◆ **Exercise description**: Below is a block of records; repeat all of them exactly.

[START Entries shown]

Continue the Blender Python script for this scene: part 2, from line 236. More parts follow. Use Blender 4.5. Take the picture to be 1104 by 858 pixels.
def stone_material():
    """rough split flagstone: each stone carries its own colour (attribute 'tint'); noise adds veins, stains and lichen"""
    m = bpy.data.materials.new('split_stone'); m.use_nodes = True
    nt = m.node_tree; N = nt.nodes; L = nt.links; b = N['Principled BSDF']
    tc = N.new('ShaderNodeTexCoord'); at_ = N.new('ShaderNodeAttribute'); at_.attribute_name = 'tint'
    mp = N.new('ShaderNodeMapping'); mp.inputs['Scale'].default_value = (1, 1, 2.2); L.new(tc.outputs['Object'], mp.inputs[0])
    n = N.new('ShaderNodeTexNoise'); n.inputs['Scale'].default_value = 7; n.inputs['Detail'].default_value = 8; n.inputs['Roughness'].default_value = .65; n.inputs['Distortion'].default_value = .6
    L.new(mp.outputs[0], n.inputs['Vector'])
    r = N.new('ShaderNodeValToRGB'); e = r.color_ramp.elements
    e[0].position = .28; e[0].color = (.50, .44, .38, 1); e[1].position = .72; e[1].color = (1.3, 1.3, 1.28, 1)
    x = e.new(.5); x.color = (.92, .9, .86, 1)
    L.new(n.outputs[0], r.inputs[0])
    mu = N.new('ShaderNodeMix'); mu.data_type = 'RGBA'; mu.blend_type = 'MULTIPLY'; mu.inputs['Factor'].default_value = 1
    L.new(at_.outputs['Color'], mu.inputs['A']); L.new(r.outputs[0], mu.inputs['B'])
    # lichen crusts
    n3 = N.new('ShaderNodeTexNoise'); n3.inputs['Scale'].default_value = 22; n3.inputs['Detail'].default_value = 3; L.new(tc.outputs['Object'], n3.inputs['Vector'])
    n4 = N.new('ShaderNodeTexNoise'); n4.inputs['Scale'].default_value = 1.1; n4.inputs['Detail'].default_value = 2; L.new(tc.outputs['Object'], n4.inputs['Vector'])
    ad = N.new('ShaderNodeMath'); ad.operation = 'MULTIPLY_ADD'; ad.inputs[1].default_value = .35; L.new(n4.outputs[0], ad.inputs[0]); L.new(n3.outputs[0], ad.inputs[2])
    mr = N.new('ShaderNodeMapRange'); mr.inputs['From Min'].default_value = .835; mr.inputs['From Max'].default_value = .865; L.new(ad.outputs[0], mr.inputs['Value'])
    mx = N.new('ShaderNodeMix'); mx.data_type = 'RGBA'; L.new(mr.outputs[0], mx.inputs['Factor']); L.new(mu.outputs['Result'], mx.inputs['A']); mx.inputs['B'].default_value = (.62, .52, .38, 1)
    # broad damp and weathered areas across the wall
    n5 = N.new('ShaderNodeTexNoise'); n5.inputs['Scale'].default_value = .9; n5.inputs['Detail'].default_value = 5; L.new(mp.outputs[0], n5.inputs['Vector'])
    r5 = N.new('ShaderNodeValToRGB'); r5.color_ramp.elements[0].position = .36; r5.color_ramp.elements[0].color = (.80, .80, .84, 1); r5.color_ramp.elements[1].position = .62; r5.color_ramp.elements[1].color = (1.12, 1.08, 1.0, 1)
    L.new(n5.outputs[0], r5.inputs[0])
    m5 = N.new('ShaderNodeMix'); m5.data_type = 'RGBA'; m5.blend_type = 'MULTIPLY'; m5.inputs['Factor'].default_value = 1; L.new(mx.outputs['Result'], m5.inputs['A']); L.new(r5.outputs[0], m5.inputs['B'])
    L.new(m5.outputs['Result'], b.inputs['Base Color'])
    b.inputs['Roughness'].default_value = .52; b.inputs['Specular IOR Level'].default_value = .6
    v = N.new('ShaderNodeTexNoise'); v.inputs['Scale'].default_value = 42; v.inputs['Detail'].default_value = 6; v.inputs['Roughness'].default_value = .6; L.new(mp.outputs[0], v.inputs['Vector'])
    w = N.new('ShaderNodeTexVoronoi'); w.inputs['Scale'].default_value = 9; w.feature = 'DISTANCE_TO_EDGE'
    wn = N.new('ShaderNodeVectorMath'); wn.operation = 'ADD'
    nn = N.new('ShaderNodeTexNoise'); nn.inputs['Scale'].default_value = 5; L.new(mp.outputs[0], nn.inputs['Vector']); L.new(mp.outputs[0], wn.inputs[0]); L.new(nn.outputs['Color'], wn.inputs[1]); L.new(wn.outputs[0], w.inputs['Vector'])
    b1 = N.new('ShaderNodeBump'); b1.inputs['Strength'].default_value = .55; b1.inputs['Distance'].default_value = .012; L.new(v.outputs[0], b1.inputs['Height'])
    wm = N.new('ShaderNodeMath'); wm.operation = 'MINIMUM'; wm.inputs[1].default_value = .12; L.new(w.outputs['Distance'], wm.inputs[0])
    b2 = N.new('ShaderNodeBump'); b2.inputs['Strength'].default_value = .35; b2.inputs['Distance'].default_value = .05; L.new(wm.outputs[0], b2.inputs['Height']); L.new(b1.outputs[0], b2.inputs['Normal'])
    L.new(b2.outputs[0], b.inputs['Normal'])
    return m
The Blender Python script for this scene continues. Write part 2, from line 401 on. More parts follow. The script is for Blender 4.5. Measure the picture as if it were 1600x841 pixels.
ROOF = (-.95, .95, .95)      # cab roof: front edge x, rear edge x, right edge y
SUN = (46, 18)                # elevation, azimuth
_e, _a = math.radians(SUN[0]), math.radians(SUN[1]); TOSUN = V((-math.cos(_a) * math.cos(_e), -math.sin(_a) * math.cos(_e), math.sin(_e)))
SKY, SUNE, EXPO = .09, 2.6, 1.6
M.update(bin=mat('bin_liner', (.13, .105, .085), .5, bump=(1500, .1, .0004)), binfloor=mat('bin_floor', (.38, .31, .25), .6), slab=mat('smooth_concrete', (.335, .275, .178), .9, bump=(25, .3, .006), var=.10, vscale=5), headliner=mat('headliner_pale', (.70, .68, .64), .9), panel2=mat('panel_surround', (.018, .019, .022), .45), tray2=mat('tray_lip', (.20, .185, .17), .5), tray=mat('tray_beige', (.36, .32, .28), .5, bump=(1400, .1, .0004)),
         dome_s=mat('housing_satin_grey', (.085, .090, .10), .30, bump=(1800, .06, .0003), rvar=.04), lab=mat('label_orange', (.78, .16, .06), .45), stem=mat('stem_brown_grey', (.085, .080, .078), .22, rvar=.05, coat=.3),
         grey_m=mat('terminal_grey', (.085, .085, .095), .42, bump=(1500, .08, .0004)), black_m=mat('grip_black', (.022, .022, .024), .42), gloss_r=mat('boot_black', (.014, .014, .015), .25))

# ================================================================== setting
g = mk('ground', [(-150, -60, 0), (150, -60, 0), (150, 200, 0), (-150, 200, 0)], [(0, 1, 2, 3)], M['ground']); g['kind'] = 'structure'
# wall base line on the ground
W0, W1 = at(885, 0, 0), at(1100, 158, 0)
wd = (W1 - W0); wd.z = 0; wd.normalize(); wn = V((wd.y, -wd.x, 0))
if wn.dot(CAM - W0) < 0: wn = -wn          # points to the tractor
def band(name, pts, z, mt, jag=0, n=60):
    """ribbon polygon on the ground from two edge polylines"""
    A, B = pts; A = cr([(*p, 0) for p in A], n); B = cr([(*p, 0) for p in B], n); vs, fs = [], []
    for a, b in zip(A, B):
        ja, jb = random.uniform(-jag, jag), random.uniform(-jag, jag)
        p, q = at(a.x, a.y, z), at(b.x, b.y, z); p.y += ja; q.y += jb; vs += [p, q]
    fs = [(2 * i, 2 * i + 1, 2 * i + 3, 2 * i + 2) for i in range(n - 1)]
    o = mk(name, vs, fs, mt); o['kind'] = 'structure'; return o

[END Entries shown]

◆ **Output**:
Continue the Blender Python script for this scene: part 2, from line 236. More parts follow. Use Blender 4.5. Take the picture to be 1104 by 858 pixels.
def stone_material():
    """rough split flagstone: each stone carries its own colour (attribute 'tint'); noise adds veins, stains and lichen"""
    m = bpy.data.materials.new('split_stone'); m.use_nodes = True
    nt = m.node_tree; N = nt.nodes; L = nt.links; b = N['Principled BSDF']
    tc = N.new('ShaderNodeTexCoord'); at_ = N.new('ShaderNodeAttribute'); at_.attribute_name = 'tint'
    mp = N.new('ShaderNodeMapping'); mp.inputs['Scale'].default_value = (1, 1, 2.2); L.new(tc.outputs['Object'], mp.inputs[0])
    n = N.new('ShaderNodeTexNoise'); n.inputs['Scale'].default_value = 7; n.inputs['Detail'].default_value = 8; n.inputs['Roughness'].default_value = .65; n.inputs['Distortion'].default_value = .6
    L.new(mp.outputs[0], n.inputs['Vector'])
    r = N.new('ShaderNodeValToRGB'); e = r.color_ramp.elements
    e[0].position = .28; e[0].color = (.50, .44, .38, 1); e[1].position = .72; e[1].color = (1.3, 1.3, 1.28, 1)
    x = e.new(.5); x.color = (.92, .9, .86, 1)
    L.new(n.outputs[0], r.inputs[0])
    mu = N.new('ShaderNodeMix'); mu.data_type = 'RGBA'; mu.blend_type = 'MULTIPLY'; mu.inputs['Factor'].default_value = 1
    L.new(at_.outputs['Color'], mu.inputs['A']); L.new(r.outputs[0], mu.inputs['B'])
    # lichen crusts
    n3 = N.new('ShaderNodeTexNoise'); n3.inputs['Scale'].default_value = 22; n3.inputs['Detail'].default_value = 3; L.new(tc.outputs['Object'], n3.inputs['Vector'])
    n4 = N.new('ShaderNodeTexNoise'); n4.inputs['Scale'].default_value = 1.1; n4.inputs['Detail'].default_value = 2; L.new(tc.outputs['Object'], n4.inputs['Vector'])
    ad = N.new('ShaderNodeMath'); ad.operation = 'MULTIPLY_ADD'; ad.inputs[1].default_value = .35; L.new(n4.outputs[0], ad.inputs[0]); L.new(n3.outputs[0], ad.inputs[2])
    mr = N.new('ShaderNodeMapRange'); mr.inputs['From Min'].default_value = .835; mr.inputs['From Max'].default_value = .865; L.new(ad.outputs[0], mr.inputs['Value'])
    mx = N.new('ShaderNodeMix'); mx.data_type = 'RGBA'; L.new(mr.outputs[0], mx.inputs['Factor']); L.new(mu.outputs['Result'], mx.inputs['A']); mx.inputs['B'].default_value = (.62, .52, .38, 1)
    # broad damp and weathered areas across the wall
    n5 = N.new('ShaderNodeTexNoise'); n5.inputs['Scale'].default_value = .9; n5.inputs['Detail'].default_value = 5; L.new(mp.outputs[0], n5.inputs['Vector'])
    r5 = N.new('ShaderNodeValToRGB'); r5.color_ramp.elements[0].position = .36; r5.color_ramp.elements[0].color = (.80, .80, .84, 1); r5.color_ramp.elements[1].position = .62; r5.color_ramp.elements[1].color = (1.12, 1.08, 1.0, 1)
    L.new(n5.outputs[0], r5.inputs[0])
    m5 = N.new('ShaderNodeMix'); m5.data_type = 'RGBA'; m5.blend_type = 'MULTIPLY'; m5.inputs['Factor'].default_value = 1; L.new(mx.outputs['Result'], m5.inputs['A']); L.new(r5.outputs[0], m5.inputs['B'])
    L.new(m5.outputs['Result'], b.inputs['Base Color'])
    b.inputs['Roughness'].default_value = .52; b.inputs['Specular IOR Level'].default_value = .6
    v = N.new('ShaderNodeTexNoise'); v.inputs['Scale'].default_value = 42; v.inputs['Detail'].default_value = 6; v.inputs['Roughness'].default_value = .6; L.new(mp.outputs[0], v.inputs['Vector'])
    w = N.new('ShaderNodeTexVoronoi'); w.inputs['Scale'].default_value = 9; w.feature = 'DISTANCE_TO_EDGE'
    wn = N.new('ShaderNodeVectorMath'); wn.operation = 'ADD'
    nn = N.new('ShaderNodeTexNoise'); nn.inputs['Scale'].default_value = 5; L.new(mp.outputs[0], nn.inputs['Vector']); L.new(mp.outputs[0], wn.inputs[0]); L.new(nn.outputs['Color'], wn.inputs[1]); L.new(wn.outputs[0], w.inputs['Vector'])
    b1 = N.new('ShaderNodeBump'); b1.inputs['Strength'].default_value = .55; b1.inputs['Distance'].default_value = .012; L.new(v.outputs[0], b1.inputs['Height'])
    wm = N.new('ShaderNodeMath'); wm.operation = 'MINIMUM'; wm.inputs[1].default_value = .12; L.new(w.outputs['Distance'], wm.inputs[0])
    b2 = N.new('ShaderNodeBump'); b2.inputs['Strength'].default_value = .35; b2.inputs['Distance'].default_value = .05; L.new(wm.outputs[0], b2.inputs['Height']); L.new(b1.outputs[0], b2.inputs['Normal'])
    L.new(b2.outputs[0], b.inputs['Normal'])
    return m
The Blender Python script for this scene continues. Write part 2, from line 401 on. More parts follow. The script is for Blender 4.5. Measure the picture as if it were 1600x841 pixels.
ROOF = (-.95, .95, .95)      # cab roof: front edge x, rear edge x, right edge y
SUN = (46, 18)                # elevation, azimuth
_e, _a = math.radians(SUN[0]), math.radians(SUN[1]); TOSUN = V((-math.cos(_a) * math.cos(_e), -math.sin(_a) * math.cos(_e), math.sin(_e)))
SKY, SUNE, EXPO = .09, 2.6, 1.6
M.update(bin=mat('bin_liner', (.13, .105, .085), .5, bump=(1500, .1, .0004)), binfloor=mat('bin_floor', (.38, .31, .25), .6), slab=mat('smooth_concrete', (.335, .275, .178), .9, bump=(25, .3, .006), var=.10, vscale=5), headliner=mat('headliner_pale', (.70, .68, .64), .9), panel2=mat('panel_surround', (.018, .019, .022), .45), tray2=mat('tray_lip', (.20, .185, .17), .5), tray=mat('tray_beige', (.36, .32, .28), .5, bump=(1400, .1, .0004)),
         dome_s=mat('housing_satin_grey', (.085, .090, .10), .30, bump=(1800, .06, .0003), rvar=.04), lab=mat('label_orange', (.78, .16, .06), .45), stem=mat('stem_brown_grey', (.085, .080, .078), .22, rvar=.05, coat=.3),
         grey_m=mat('terminal_grey', (.085, .085, .095), .42, bump=(1500, .08, .0004)), black_m=mat('grip_black', (.022, .022, .024), .42), gloss_r=mat('boot_black', (.014, .014, .015), .25))

# ================================================================== setting
g = mk('ground', [(-150, -60, 0), (150, -60, 0), (150, 200, 0), (-150, 200, 0)], [(0, 1, 2, 3)], M['ground']); g['kind'] = 'structure'
# wall base line on the ground
W0, W1 = at(885, 0, 0), at(1100, 158, 0)
wd = (W1 - W0); wd.z = 0; wd.normalize(); wn = V((wd.y, -wd.x, 0))
if wn.dot(CAM - W0) < 0: wn = -wn          # points to the tractor
def band(name, pts, z, mt, jag=0, n=60):
    """ribbon polygon on the ground from two edge polylines"""
    A, B = pts; A = cr([(*p, 0) for p in A], n); B = cr([(*p, 0) for p in B], n); vs, fs = [], []
    for a, b in zip(A, B):
        ja, jb = random.uniform(-jag, jag), random.uniform(-jag, jag)
        p, q = at(a.x, a.y, z), at(b.x, b.y, z); p.y += ja; q.y += jb; vs += [p, q]
    fs = [(2 * i, 2 * i + 1, 2 * i + 3, 2 * i + 2) for i in range(n - 1)]
    o = mk(name, vs, fs, mt); o['kind'] = 'structure'; return o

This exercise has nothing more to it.